Members of the field tour also held a discussion focused on the Aitkin/Carlton County HCP. The HCP is a required document for forestry activities if a forest-dependent species, such as the Northern Long-eared Bat, is designated as ‘endangered.’ The two counties proactively developed their HCP prior to the endangered label because of what they were seeing in the woods. In cooperation with Dovetail Partners Inc,, counties had conducted forest bat surveys on lands they manage from 2014-2019. Their findings showed that, prior to WNS, forest bat populations were healthy. Once WNS arrived in Minnesota, significant declines were taking place.


This triggered the counties to proactively develop the HCP. Provisions in the plan are based on the counties’ respective current forest management plans and include seasonal harvest modifications and tree retention guidelines to protect current, and provide for future roost trees. The plan was approved by the US Fish & Wildlife Service prior to the bat’s endangered designation.


While conservation plans and resultant forestry activities are invaluable in regards to the health and sustainability of wildlife species (and the forests that provide their habitat!), the value of melding forestry and wildlife interests and perspectives, across a landscape of public and private land ownership and management, cannot be overestimated.


In a follow up survey to the tour, respective participants noted the valuable conversations occurring throughout the day, as well as the demonstrated cooperation between the counties. Multiple foresters indicated they would directly use the information from the tour when managing their woodlands, and would relay information learned to other landowners.

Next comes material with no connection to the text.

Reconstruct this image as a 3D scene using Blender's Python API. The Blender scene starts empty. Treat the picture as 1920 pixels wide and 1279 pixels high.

Melissa Boman, mammal specialist with the Minnesota Department of Natural Resources, perhaps summarized the day best:


“I really enjoyed the opportunity to learn how forestry practices can work in tandem with wildlife managers to benefit imperiled species. Accomplishing objectives for both industry and conservation will require collaborative relationships and creative thinking. Workshops like this put on by UMN-SFEC provides opportunity for forming some of those relationships and generating great discussions between folks with a variety of expertise and goals for the landscape. Diving into those nuances is important for moving conservation forward.”